### Given task
Print each line of the listing once more, precisely as given.

++++++++++

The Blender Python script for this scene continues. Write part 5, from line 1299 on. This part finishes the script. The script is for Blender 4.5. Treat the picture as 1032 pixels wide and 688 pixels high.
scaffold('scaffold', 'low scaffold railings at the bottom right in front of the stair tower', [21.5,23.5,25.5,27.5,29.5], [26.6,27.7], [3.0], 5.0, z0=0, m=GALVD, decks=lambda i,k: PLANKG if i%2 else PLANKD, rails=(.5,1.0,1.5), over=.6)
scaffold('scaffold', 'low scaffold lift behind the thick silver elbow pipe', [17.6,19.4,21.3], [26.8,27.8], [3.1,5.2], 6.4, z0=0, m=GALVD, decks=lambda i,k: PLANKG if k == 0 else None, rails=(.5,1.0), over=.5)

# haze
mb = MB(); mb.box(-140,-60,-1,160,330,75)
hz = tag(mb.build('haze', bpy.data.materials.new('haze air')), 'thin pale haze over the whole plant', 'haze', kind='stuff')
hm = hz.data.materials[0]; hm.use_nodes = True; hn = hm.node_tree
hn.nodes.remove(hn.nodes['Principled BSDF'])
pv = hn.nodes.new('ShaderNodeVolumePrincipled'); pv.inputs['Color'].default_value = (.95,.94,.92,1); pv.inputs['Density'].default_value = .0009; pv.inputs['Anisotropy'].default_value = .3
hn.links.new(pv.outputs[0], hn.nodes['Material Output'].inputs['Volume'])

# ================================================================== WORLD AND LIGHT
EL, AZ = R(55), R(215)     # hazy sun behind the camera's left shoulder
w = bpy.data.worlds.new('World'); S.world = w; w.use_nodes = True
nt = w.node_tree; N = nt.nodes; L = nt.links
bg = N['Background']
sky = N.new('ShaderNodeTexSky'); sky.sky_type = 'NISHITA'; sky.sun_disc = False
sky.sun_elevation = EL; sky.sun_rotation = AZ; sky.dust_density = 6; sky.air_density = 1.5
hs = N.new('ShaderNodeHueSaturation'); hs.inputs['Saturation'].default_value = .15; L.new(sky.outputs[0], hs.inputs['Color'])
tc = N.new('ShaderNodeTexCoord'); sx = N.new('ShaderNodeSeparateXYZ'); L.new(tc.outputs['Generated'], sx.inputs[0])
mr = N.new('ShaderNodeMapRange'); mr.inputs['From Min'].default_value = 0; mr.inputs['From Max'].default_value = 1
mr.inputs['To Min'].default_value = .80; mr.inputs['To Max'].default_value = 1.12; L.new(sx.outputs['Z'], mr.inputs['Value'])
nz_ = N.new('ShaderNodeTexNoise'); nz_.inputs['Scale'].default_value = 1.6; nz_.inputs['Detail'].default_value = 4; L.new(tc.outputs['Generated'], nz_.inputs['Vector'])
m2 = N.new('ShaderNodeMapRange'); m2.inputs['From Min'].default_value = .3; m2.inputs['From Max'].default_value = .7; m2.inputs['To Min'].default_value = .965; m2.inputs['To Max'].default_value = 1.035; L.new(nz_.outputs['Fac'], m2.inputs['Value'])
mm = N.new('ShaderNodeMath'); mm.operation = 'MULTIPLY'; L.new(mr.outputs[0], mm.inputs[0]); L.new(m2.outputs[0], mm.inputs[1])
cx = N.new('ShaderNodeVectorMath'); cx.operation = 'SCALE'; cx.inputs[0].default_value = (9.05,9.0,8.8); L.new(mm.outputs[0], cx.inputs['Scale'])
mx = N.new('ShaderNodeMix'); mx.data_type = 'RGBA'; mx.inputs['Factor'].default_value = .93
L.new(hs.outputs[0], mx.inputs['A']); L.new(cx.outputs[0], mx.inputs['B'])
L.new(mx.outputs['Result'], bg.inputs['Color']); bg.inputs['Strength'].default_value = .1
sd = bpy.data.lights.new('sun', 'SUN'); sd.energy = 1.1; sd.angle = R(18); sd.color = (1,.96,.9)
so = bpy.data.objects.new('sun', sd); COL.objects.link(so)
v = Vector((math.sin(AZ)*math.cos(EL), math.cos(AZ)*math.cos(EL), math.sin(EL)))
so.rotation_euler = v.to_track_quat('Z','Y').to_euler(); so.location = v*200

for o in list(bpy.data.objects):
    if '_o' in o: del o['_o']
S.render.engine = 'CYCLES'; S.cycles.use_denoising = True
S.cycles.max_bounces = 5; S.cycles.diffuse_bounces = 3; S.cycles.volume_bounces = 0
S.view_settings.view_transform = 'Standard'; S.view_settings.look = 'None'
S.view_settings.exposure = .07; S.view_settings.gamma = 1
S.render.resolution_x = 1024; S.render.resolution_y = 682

++++++++++

### Answer in full
The Blender Python script for this scene continues. Write part 5, from line 1299 on. This part finishes the script. The script is for Blender 4.5. Treat the picture as 1032 pixels wide and 688 pixels high.
scaffold('scaffold', 'low scaffold railings at the bottom right in front of the stair tower', [21.5,23.5,25.5,27.5,29.5], [26.6,27.7], [3.0], 5.0, z0=0, m=GALVD, decks=lambda i,k: PLANKG if i%2 else PLANKD, rails=(.5,1.0,1.5), over=.6)
scaffold('scaffold', 'low scaffold lift behind the thick silver elbow pipe', [17.6,19.4,21.3], [26.8,27.8], [3.1,5.2], 6.4, z0=0, m=GALVD, decks=lambda i,k: PLANKG if k == 0 else None, rails=(.5,1.0), over=.5)

# haze
mb = MB(); mb.box(-140,-60,-1,160,330,75)
hz = tag(mb.build('haze', bpy.data.materials.new('haze air')), 'thin pale haze over the whole plant', 'haze', kind='stuff')
hm = hz.data.materials[0]; hm.use_nodes = True; hn = hm.node_tree
hn.nodes.remove(hn.nodes['Principled BSDF'])
pv = hn.nodes.new('ShaderNodeVolumePrincipled'); pv.inputs['Color'].default_value = (.95,.94,.92,1); pv.inputs['Density'].default_value = .0009; pv.inputs['Anisotropy'].default_value = .3
hn.links.new(pv.outputs[0], hn.nodes['Material Output'].inputs['Volume'])

# ================================================================== WORLD AND LIGHT
EL, AZ = R(55), R(215)     # hazy sun behind the camera's left shoulder
w = bpy.data.worlds.new('World'); S.world = w; w.use_nodes = True
nt = w.node_tree; N = nt.nodes; L = nt.links
bg = N['Background']
sky = N.new('ShaderNodeTexSky'); sky.sky_type = 'NISHITA'; sky.sun_disc = False
sky.sun_elevation = EL; sky.sun_rotation = AZ; sky.dust_density = 6; sky.air_density = 1.5
hs = N.new('ShaderNodeHueSaturation'); hs.inputs['Saturation'].default_value = .15; L.new(sky.outputs[0], hs.inputs['Color'])
tc = N.new('ShaderNodeTexCoord'); sx = N.new('ShaderNodeSeparateXYZ'); L.new(tc.outputs['Generated'], sx.inputs[0])
mr = N.new('ShaderNodeMapRange'); mr.inputs['From Min'].default_value = 0; mr.inputs['From Max'].default_value = 1
mr.inputs['To Min'].default_value = .80; mr.inputs['To Max'].default_value = 1.12; L.new(sx.outputs['Z'], mr.inputs['Value'])
nz_ = N.new('ShaderNodeTexNoise'); nz_.inputs['Scale'].default_value = 1.6; nz_.inputs['Detail'].default_value = 4; L.new(tc.outputs['Generated'], nz_.inputs['Vector'])
m2 = N.new('ShaderNodeMapRange'); m2.inputs['From Min'].default_value = .3; m2.inputs['From Max'].default_value = .7; m2.inputs['To Min'].default_value = .965; m2.inputs['To Max'].default_value = 1.035; L.new(nz_.outputs['Fac'], m2.inputs['Value'])
mm = N.new('ShaderNodeMath'); mm.operation = 'MULTIPLY'; L.new(mr.outputs[0], mm.inputs[0]); L.new(m2.outputs[0], mm.inputs[1])
cx = N.new('ShaderNodeVectorMath'); cx.operation = 'SCALE'; cx.inputs[0].default_value = (9.05,9.0,8.8); L.new(mm.outputs[0], cx.inputs['Scale'])
mx = N.new('ShaderNodeMix'); mx.data_type = 'RGBA'; mx.inputs['Factor'].default_value = .93
L.new(hs.outputs[0], mx.inputs['A']); L.new(cx.outputs[0], mx.inputs['B'])
L.new(mx.outputs['Result'], bg.inputs['Color']); bg.inputs['Strength'].default_value = .1
sd = bpy.data.lights.new('sun', 'SUN'); sd.energy = 1.1; sd.angle = R(18); sd.color = (1,.96,.9)
so = bpy.data.objects.new('sun', sd); COL.objects.link(so)
v = Vector((math.sin(AZ)*math.cos(EL), math.cos(AZ)*math.cos(EL), math.sin(EL)))
so.rotation_euler = v.to_track_quat('Z','Y').to_euler(); so.location = v*200

for o in list(bpy.data.objects):
    if '_o' in o: del o['_o']
S.render.engine = 'CYCLES'; S.cycles.use_denoising = True
S.cycles.max_bounces = 5; S.cycles.diffuse_bounces = 3; S.cycles.volume_bounces = 0
S.view_settings.view_transform = 'Standard'; S.view_settings.look = 'None'
S.view_settings.exposure = .07; S.view_settings.gamma = 1
S.render.resolution_x = 1024; S.render.resolution_y = 682